| Exercise brief |
Reproduce the listing below character for character; drop every image.

| Provided material |
________________

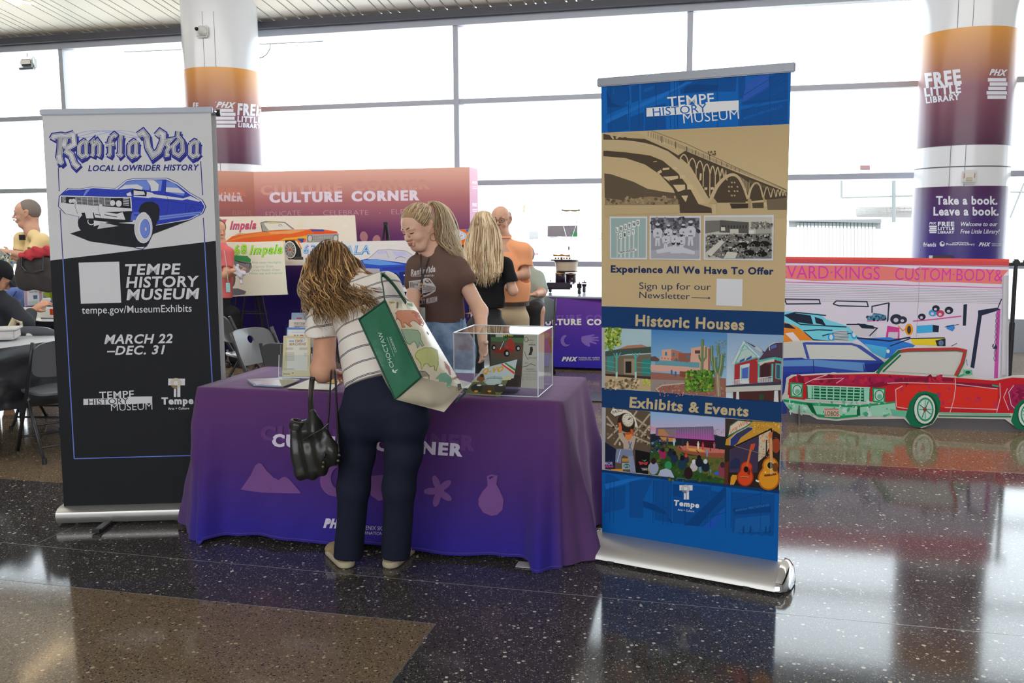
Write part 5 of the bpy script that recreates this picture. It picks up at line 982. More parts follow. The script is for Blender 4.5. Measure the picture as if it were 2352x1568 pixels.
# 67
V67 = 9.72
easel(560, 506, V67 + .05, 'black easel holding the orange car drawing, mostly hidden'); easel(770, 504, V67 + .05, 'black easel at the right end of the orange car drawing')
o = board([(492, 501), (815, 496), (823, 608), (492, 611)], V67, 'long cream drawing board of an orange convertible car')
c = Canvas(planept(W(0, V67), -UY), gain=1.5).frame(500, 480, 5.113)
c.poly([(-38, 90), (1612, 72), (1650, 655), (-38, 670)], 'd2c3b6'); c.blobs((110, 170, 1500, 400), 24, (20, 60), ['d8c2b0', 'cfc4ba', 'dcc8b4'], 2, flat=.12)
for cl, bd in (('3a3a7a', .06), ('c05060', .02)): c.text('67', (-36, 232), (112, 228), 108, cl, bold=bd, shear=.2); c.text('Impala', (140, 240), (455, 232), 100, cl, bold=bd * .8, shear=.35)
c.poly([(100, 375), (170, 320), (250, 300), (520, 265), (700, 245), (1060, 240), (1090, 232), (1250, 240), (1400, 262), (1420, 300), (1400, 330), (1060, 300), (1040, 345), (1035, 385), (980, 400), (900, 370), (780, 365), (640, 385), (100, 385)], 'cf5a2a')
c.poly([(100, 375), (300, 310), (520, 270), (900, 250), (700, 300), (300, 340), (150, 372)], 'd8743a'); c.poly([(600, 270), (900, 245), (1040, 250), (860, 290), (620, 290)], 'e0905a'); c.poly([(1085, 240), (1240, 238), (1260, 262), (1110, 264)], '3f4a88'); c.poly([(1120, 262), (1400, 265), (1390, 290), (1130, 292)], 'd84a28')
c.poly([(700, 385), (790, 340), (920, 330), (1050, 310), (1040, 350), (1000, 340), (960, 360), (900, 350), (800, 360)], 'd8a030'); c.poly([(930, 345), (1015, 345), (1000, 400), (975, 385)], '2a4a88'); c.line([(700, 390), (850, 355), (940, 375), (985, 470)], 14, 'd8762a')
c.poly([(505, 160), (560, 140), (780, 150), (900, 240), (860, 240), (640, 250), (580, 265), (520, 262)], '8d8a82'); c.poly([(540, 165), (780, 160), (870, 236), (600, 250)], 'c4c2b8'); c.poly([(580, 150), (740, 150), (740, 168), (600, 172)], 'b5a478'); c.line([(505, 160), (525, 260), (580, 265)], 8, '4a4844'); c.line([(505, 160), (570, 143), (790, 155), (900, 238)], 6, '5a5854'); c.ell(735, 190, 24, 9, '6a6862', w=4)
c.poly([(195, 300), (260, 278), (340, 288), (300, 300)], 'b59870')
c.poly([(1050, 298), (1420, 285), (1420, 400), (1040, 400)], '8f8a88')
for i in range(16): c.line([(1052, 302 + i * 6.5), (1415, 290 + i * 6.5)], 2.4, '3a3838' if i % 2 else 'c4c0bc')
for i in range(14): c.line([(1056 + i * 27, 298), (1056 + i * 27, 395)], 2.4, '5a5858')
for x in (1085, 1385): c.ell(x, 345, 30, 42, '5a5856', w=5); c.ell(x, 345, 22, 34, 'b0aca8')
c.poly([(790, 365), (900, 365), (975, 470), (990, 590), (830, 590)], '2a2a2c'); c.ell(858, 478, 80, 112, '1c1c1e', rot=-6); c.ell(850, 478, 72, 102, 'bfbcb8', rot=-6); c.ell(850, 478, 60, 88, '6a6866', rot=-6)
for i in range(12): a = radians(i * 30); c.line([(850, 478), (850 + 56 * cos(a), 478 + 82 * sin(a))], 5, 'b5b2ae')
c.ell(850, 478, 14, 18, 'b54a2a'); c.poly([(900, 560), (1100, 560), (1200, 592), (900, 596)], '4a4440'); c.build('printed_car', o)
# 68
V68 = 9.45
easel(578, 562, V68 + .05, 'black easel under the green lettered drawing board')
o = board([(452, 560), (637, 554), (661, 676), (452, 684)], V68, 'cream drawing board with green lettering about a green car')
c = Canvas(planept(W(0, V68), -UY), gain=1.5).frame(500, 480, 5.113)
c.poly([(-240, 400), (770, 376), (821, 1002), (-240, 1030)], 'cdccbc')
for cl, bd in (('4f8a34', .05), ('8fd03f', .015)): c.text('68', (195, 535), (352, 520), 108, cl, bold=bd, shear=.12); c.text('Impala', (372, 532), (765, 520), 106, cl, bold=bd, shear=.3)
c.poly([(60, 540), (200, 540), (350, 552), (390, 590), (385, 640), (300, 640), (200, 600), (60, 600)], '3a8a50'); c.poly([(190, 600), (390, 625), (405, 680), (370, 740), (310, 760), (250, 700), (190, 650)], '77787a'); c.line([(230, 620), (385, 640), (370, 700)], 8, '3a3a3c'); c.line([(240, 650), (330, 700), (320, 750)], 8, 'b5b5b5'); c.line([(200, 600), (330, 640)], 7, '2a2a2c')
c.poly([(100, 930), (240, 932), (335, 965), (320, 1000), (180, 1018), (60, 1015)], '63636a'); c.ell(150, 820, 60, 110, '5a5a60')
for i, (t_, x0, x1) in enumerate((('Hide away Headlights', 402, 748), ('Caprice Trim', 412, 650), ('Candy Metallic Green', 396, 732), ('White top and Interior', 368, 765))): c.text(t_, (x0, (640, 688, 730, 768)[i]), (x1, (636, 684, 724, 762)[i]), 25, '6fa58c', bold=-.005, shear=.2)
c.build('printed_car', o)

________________

| Full response |
Write part 5 of the bpy script that recreates this picture. It picks up at line 982. More parts follow. The script is for Blender 4.5. Measure the picture as if it were 2352x1568 pixels.
# 67
V67 = 9.72
easel(560, 506, V67 + .05, 'black easel holding the orange car drawing, mostly hidden'); easel(770, 504, V67 + .05, 'black easel at the right end of the orange car drawing')
o = board([(492, 501), (815, 496), (823, 608), (492, 611)], V67, 'long cream drawing board of an orange convertible car')
c = Canvas(planept(W(0, V67), -UY), gain=1.5).frame(500, 480, 5.113)
c.poly([(-38, 90), (1612, 72), (1650, 655), (-38, 670)], 'd2c3b6'); c.blobs((110, 170, 1500, 400), 24, (20, 60), ['d8c2b0', 'cfc4ba', 'dcc8b4'], 2, flat=.12)
for cl, bd in (('3a3a7a', .06), ('c05060', .02)): c.text('67', (-36, 232), (112, 228), 108, cl, bold=bd, shear=.2); c.text('Impala', (140, 240), (455, 232), 100, cl, bold=bd * .8, shear=.35)
c.poly([(100, 375), (170, 320), (250, 300), (520, 265), (700, 245), (1060, 240), (1090, 232), (1250, 240), (1400, 262), (1420, 300), (1400, 330), (1060, 300), (1040, 345), (1035, 385), (980, 400), (900, 370), (780, 365), (640, 385), (100, 385)], 'cf5a2a')
c.poly([(100, 375), (300, 310), (520, 270), (900, 250), (700, 300), (300, 340), (150, 372)], 'd8743a'); c.poly([(600, 270), (900, 245), (1040, 250), (860, 290), (620, 290)], 'e0905a'); c.poly([(1085, 240), (1240, 238), (1260, 262), (1110, 264)], '3f4a88'); c.poly([(1120, 262), (1400, 265), (1390, 290), (1130, 292)], 'd84a28')
c.poly([(700, 385), (790, 340), (920, 330), (1050, 310), (1040, 350), (1000, 340), (960, 360), (900, 350), (800, 360)], 'd8a030'); c.poly([(930, 345), (1015, 345), (1000, 400), (975, 385)], '2a4a88'); c.line([(700, 390), (850, 355), (940, 375), (985, 470)], 14, 'd8762a')
c.poly([(505, 160), (560, 140), (780, 150), (900, 240), (860, 240), (640, 250), (580, 265), (520, 262)], '8d8a82'); c.poly([(540, 165), (780, 160), (870, 236), (600, 250)], 'c4c2b8'); c.poly([(580, 150), (740, 150), (740, 168), (600, 172)], 'b5a478'); c.line([(505, 160), (525, 260), (580, 265)], 8, '4a4844'); c.line([(505, 160), (570, 143), (790, 155), (900, 238)], 6, '5a5854'); c.ell(735, 190, 24, 9, '6a6862', w=4)
c.poly([(195, 300), (260, 278), (340, 288), (300, 300)], 'b59870')
c.poly([(1050, 298), (1420, 285), (1420, 400), (1040, 400)], '8f8a88')
for i in range(16): c.line([(1052, 302 + i * 6.5), (1415, 290 + i * 6.5)], 2.4, '3a3838' if i % 2 else 'c4c0bc')
for i in range(14): c.line([(1056 + i * 27, 298), (1056 + i * 27, 395)], 2.4, '5a5858')
for x in (1085, 1385): c.ell(x, 345, 30, 42, '5a5856', w=5); c.ell(x, 345, 22, 34, 'b0aca8')
c.poly([(790, 365), (900, 365), (975, 470), (990, 590), (830, 590)], '2a2a2c'); c.ell(858, 478, 80, 112, '1c1c1e', rot=-6); c.ell(850, 478, 72, 102, 'bfbcb8', rot=-6); c.ell(850, 478, 60, 88, '6a6866', rot=-6)
for i in range(12): a = radians(i * 30); c.line([(850, 478), (850 + 56 * cos(a), 478 + 82 * sin(a))], 5, 'b5b2ae')
c.ell(850, 478, 14, 18, 'b54a2a'); c.poly([(900, 560), (1100, 560), (1200, 592), (900, 596)], '4a4440'); c.build('printed_car', o)
# 68
V68 = 9.45
easel(578, 562, V68 + .05, 'black easel under the green lettered drawing board')
o = board([(452, 560), (637, 554), (661, 676), (452, 684)], V68, 'cream drawing board with green lettering about a green car')
c = Canvas(planept(W(0, V68), -UY), gain=1.5).frame(500, 480, 5.113)
c.poly([(-240, 400), (770, 376), (821, 1002), (-240, 1030)], 'cdccbc')
for cl, bd in (('4f8a34', .05), ('8fd03f', .015)): c.text('68', (195, 535), (352, 520), 108, cl, bold=bd, shear=.12); c.text('Impala', (372, 532), (765, 520), 106, cl, bold=bd, shear=.3)
c.poly([(60, 540), (200, 540), (350, 552), (390, 590), (385, 640), (300, 640), (200, 600), (60, 600)], '3a8a50'); c.poly([(190, 600), (390, 625), (405, 680), (370, 740), (310, 760), (250, 700), (190, 650)], '77787a'); c.line([(230, 620), (385, 640), (370, 700)], 8, '3a3a3c'); c.line([(240, 650), (330, 700), (320, 750)], 8, 'b5b5b5'); c.line([(200, 600), (330, 640)], 7, '2a2a2c')
c.poly([(100, 930), (240, 932), (335, 965), (320, 1000), (180, 1018), (60, 1015)], '63636a'); c.ell(150, 820, 60, 110, '5a5a60')
for i, (t_, x0, x1) in enumerate((('Hide away Headlights', 402, 748), ('Caprice Trim', 412, 650), ('Candy Metallic Green', 396, 732), ('White top and Interior', 368, 765))): c.text(t_, (x0, (640, 688, 730, 768)[i]), (x1, (636, 684, 724, 762)[i]), 25, '6fa58c', bold=-.005, shear=.2)
c.build('printed_car', o)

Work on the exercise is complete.